Öncelikle üreticilerin maliyetleri içerisinde yer alan faktörler, onların birlikleriyle bir araya gelerek, gerçekçi olarak saptanmalı. Girdi maliyetlerini aşağıya çekecek adımlar atılmalı, destekler verilmeli. Çünkü dünyanın her yerinde tarımsal ürünler ve hayvancılık çok önemli şekilde destekleniyor. Bizdeki destekler konusunda ise üreticilerin şikayetleri söz konusu.

Üreticilerin karlılığı çok düşükken, ürünler aracı karları nedeniyle tüketici tarafından pahalı görülüyor. Üretici tüketici zincirindeki aracı sayısı azaltılmalı, karları üretici ve tüketici lehine fiyatlara yansıtılmalı.

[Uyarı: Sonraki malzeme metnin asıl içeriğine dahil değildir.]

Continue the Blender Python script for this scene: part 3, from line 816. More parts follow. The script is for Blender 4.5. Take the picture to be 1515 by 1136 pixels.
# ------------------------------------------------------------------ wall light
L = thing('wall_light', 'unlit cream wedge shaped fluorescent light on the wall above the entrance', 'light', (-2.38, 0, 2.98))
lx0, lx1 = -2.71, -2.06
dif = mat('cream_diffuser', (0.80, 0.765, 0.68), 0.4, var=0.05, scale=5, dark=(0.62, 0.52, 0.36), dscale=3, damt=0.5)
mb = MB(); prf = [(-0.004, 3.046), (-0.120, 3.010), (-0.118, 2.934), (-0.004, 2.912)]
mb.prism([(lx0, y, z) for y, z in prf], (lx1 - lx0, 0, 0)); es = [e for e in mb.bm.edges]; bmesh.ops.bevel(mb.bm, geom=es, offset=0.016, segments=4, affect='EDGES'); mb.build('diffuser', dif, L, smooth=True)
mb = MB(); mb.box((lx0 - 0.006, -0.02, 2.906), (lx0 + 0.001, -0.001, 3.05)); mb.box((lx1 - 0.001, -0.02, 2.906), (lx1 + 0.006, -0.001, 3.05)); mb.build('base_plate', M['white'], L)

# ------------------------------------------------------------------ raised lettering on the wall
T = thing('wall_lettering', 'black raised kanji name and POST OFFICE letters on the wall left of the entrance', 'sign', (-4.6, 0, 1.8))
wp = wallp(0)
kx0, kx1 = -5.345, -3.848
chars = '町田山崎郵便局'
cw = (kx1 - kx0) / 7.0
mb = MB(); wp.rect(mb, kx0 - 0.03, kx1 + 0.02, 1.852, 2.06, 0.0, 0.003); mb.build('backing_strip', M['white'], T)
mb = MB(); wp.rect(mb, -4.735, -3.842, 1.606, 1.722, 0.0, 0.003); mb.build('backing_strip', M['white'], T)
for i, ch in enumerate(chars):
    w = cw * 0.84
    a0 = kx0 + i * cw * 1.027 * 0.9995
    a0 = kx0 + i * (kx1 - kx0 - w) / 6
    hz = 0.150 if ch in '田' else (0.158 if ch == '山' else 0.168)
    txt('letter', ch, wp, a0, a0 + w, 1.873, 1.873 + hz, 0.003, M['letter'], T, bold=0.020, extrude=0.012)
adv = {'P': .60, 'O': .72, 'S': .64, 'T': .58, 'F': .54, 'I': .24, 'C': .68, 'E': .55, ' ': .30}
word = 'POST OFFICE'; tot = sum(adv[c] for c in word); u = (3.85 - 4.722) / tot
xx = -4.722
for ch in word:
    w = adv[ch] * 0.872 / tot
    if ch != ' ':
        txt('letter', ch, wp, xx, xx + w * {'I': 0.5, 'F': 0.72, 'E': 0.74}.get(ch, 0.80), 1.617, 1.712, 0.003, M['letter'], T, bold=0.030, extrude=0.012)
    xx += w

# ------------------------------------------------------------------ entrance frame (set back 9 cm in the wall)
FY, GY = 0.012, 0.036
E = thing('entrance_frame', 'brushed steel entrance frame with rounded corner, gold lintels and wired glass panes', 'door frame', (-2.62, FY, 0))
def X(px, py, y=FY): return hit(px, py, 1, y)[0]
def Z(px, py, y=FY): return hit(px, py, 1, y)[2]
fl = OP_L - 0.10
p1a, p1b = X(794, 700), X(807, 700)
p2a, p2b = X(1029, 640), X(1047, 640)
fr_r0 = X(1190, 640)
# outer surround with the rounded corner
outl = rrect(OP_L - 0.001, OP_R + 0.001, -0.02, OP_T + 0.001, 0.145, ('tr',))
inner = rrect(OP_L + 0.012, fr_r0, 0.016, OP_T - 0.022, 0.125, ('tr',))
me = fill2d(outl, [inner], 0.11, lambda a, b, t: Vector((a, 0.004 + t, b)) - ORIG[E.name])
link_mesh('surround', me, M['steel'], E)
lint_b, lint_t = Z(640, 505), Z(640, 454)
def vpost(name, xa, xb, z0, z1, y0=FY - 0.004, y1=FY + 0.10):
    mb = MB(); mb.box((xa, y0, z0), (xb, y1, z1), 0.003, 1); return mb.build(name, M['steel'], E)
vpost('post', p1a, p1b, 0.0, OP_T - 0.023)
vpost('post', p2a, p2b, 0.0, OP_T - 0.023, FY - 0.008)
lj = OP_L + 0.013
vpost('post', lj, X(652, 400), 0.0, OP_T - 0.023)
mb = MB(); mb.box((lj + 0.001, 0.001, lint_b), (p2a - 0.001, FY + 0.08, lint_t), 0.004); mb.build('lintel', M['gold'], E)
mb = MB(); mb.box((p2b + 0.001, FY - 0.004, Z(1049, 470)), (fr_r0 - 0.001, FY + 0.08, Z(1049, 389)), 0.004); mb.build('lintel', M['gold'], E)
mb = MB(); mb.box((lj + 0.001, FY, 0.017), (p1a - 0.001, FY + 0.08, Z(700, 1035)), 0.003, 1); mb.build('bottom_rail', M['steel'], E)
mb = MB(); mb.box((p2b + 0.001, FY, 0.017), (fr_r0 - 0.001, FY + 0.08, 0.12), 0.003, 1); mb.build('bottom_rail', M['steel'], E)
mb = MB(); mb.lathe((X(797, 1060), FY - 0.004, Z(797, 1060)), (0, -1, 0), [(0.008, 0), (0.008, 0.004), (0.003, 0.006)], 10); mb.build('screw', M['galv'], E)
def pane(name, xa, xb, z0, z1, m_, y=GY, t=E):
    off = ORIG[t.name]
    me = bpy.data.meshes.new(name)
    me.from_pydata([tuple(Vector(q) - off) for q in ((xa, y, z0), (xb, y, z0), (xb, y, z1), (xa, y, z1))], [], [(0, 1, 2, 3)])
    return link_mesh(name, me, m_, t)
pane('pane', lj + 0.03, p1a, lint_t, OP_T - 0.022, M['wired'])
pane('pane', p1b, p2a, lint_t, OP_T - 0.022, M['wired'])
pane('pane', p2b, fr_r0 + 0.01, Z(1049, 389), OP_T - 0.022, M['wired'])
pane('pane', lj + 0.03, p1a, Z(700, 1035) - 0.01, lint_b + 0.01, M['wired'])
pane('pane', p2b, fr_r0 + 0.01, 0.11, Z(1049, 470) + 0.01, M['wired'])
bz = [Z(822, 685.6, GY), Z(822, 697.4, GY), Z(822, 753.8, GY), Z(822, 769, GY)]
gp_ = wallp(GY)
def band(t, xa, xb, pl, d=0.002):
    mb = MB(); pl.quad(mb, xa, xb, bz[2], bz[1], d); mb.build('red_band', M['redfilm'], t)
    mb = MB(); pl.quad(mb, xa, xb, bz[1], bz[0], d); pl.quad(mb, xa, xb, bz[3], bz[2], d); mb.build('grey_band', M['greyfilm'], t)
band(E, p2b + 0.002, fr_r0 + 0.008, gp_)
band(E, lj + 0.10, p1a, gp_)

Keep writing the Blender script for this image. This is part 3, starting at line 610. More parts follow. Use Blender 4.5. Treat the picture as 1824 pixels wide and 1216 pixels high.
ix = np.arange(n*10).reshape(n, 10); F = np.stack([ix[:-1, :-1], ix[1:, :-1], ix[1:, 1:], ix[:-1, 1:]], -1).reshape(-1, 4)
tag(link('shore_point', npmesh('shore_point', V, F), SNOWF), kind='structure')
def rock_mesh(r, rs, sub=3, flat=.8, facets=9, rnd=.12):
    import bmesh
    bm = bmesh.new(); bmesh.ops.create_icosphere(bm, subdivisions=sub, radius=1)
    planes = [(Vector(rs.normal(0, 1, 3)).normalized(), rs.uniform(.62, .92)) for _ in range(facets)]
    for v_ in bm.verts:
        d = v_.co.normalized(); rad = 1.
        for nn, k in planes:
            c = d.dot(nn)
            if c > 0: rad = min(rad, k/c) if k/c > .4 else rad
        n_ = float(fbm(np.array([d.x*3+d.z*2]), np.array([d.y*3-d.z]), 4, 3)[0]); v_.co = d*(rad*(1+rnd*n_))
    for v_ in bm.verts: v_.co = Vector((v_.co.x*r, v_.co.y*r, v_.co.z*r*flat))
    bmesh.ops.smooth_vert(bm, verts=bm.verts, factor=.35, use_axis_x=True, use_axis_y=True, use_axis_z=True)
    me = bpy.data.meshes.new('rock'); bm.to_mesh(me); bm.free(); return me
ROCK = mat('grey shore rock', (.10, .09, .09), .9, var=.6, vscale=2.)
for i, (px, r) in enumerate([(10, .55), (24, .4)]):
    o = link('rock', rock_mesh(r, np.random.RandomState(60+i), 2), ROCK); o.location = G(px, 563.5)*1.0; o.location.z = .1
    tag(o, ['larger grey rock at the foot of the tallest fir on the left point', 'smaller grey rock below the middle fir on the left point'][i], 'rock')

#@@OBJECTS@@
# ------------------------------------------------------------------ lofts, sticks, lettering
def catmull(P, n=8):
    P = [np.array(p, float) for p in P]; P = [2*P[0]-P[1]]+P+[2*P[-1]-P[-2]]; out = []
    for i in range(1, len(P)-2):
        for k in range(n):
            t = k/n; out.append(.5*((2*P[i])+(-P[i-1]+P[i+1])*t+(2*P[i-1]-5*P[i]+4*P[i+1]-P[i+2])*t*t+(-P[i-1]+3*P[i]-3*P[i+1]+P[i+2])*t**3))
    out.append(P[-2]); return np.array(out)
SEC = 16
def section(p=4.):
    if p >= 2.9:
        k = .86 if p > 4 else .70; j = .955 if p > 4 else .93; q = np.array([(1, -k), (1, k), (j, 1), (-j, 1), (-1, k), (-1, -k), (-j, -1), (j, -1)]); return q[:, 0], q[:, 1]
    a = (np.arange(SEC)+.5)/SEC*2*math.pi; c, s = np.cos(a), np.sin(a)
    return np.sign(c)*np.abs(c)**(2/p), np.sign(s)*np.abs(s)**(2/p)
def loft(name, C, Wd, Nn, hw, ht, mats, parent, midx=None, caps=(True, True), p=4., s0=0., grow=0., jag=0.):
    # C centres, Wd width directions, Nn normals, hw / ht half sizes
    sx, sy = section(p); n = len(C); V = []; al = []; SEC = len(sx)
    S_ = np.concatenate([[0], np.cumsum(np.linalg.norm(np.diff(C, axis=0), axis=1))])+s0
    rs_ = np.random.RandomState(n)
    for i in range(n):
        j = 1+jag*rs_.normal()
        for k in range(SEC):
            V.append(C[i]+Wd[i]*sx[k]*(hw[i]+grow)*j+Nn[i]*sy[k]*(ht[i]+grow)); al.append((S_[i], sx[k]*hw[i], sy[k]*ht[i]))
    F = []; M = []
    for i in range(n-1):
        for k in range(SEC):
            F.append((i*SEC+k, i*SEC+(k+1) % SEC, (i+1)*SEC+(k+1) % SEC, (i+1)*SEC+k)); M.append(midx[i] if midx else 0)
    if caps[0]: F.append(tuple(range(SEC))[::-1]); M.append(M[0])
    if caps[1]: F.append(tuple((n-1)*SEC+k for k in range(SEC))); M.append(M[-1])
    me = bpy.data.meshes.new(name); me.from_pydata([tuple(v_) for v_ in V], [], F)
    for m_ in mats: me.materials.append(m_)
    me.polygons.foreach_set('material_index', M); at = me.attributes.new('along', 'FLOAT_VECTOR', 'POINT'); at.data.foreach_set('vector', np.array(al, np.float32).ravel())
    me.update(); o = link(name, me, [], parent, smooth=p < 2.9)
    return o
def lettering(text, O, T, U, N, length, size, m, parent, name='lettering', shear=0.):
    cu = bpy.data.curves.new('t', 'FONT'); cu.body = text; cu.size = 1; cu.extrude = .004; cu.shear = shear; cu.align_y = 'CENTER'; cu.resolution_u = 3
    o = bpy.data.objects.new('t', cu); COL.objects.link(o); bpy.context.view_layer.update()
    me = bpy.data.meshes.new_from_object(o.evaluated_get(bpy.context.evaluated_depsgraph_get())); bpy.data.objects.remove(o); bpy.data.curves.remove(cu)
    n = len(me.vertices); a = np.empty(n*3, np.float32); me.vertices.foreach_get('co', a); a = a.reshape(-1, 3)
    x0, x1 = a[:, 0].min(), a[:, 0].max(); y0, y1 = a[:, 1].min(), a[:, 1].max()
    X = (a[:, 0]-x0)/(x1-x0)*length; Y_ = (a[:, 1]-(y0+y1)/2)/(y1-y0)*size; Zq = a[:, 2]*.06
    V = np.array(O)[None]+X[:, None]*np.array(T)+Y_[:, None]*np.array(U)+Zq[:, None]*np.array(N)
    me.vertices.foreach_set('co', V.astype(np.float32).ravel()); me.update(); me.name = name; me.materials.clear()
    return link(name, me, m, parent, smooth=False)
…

Geçmiş dönemin Fiskobirlik ve Et v Balık Kurumu gibi regülasyon yapan kurumlarının benzerleri oluşturulmalıdır.

Üretimden tüketime tarımsal ürünlerin yüzde 25'lere varan kaybını, israfını azaltacak uygulamalar hayata geçirilmelidir.

Meraları üreticinin kullanımına açacak yasal düzenleme yapılmalıdır..

Doğaldır ki yapılması gerekenlerin sağlıklı tespiti, üreticiler ve onların örgütleriyle sürekli diyalog içinde ortaya çıkacaktır. Bakanlığa düşen görev, onlarla sorunların tespiti ve çözümü için diyalog içinde olmaktır.